• Direction
Give the total number of lines with the word "script" in them, and no other words.

• Given information
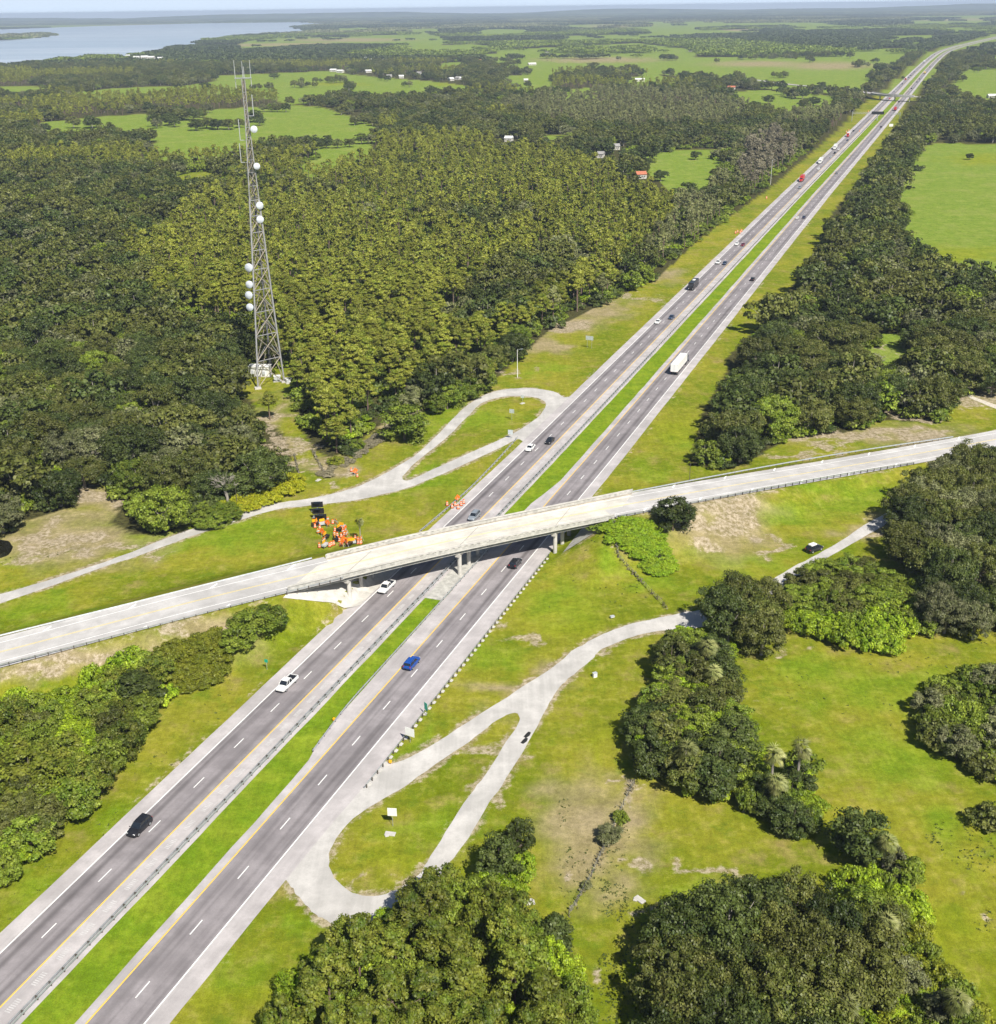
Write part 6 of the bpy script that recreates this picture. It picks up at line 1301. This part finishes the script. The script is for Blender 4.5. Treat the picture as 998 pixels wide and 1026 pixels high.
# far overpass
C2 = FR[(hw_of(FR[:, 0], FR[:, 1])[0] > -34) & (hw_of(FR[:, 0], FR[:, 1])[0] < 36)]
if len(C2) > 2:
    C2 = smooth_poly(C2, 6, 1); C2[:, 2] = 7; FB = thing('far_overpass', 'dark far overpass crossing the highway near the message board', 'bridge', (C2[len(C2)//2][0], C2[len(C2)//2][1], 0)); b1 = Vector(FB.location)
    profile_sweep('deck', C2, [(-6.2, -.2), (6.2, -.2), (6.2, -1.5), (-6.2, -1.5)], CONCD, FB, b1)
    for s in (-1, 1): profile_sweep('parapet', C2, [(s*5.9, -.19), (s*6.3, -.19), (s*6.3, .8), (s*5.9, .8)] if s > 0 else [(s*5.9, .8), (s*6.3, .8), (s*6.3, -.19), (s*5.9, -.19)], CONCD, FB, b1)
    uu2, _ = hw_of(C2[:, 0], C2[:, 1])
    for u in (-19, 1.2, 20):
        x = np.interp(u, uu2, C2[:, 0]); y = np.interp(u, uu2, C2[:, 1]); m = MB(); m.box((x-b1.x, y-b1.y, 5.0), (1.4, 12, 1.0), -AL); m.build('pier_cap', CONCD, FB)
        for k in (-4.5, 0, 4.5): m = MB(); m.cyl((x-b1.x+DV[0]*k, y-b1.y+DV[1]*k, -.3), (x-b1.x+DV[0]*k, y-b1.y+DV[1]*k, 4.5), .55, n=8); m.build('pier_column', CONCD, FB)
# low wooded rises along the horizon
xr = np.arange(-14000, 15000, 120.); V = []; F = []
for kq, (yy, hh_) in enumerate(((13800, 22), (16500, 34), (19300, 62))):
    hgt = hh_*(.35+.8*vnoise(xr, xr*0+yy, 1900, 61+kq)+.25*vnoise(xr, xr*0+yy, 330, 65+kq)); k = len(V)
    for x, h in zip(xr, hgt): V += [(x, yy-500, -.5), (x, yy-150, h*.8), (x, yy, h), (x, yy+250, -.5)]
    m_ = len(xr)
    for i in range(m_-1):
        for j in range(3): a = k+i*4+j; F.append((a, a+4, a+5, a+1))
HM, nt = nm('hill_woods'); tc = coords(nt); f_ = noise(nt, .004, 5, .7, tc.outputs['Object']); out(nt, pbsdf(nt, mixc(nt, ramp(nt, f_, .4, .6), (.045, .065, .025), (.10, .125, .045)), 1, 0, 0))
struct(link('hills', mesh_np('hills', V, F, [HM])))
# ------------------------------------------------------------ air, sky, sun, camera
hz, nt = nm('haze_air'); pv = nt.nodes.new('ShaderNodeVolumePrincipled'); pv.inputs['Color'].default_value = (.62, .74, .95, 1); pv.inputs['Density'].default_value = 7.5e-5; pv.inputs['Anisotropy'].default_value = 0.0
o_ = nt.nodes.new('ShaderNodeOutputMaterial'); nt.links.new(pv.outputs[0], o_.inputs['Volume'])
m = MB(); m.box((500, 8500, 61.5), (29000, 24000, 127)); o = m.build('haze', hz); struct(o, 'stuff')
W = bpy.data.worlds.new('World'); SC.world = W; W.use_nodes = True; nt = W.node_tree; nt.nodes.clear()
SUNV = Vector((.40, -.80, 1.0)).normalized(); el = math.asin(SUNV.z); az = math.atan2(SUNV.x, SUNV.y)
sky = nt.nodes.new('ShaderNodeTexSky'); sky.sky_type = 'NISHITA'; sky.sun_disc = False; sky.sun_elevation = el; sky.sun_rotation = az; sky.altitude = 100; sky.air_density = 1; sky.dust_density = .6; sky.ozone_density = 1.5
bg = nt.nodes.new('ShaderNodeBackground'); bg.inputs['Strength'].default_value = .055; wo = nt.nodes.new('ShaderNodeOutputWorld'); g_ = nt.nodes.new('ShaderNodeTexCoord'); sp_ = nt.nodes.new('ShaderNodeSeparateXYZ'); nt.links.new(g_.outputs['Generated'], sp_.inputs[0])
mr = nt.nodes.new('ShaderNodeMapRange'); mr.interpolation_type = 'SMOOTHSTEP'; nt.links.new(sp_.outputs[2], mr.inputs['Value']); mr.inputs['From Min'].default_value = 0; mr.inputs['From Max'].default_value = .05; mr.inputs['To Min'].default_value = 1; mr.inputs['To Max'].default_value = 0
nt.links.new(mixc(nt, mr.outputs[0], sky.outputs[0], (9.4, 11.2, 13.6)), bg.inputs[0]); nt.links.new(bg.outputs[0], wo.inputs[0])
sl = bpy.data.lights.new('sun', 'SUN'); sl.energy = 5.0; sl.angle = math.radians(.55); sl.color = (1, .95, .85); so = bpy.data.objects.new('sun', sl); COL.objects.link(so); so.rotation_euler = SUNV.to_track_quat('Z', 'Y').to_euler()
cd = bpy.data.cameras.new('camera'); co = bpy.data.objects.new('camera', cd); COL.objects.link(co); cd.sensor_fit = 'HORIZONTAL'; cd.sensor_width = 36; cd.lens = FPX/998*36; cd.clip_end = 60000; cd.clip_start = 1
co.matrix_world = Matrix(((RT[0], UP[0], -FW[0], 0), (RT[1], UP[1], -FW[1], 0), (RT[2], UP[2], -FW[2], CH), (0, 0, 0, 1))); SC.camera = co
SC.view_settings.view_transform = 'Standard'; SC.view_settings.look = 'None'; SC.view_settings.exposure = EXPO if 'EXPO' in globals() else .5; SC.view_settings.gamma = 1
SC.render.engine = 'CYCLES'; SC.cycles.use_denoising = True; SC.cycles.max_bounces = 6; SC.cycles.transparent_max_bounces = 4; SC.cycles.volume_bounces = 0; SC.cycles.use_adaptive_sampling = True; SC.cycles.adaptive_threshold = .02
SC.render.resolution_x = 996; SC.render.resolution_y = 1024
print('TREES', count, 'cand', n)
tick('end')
* * *
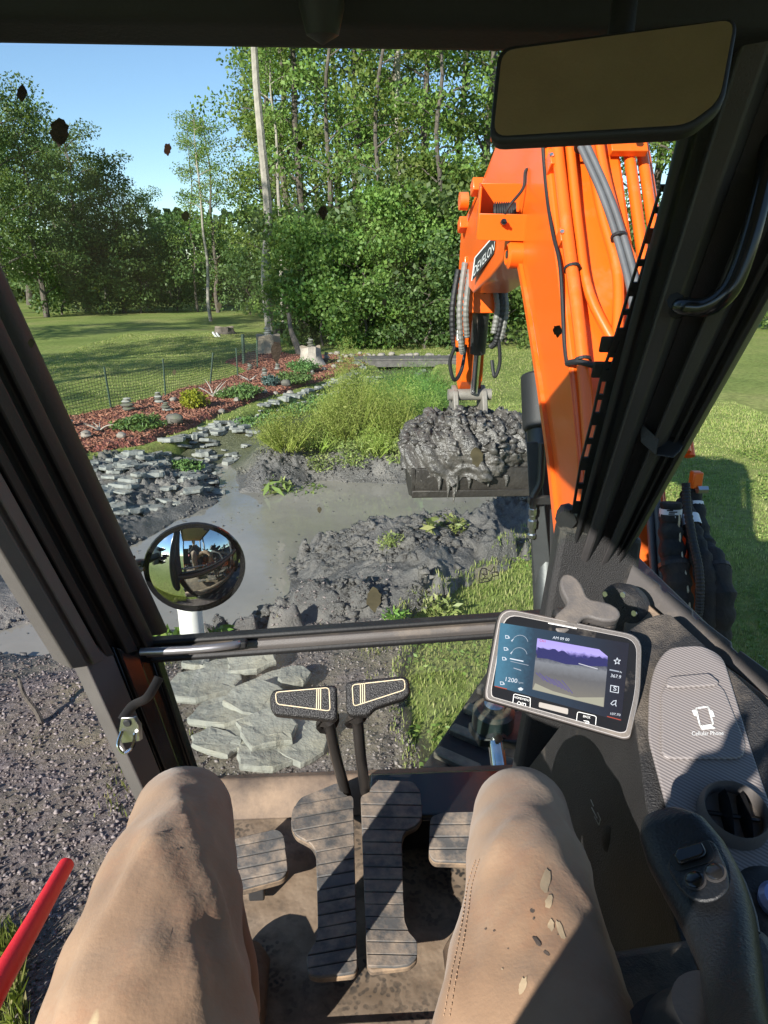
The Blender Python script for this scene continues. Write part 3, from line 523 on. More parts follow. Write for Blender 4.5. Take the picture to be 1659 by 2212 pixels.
---
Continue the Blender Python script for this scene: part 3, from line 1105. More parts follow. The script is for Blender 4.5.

• Task result
3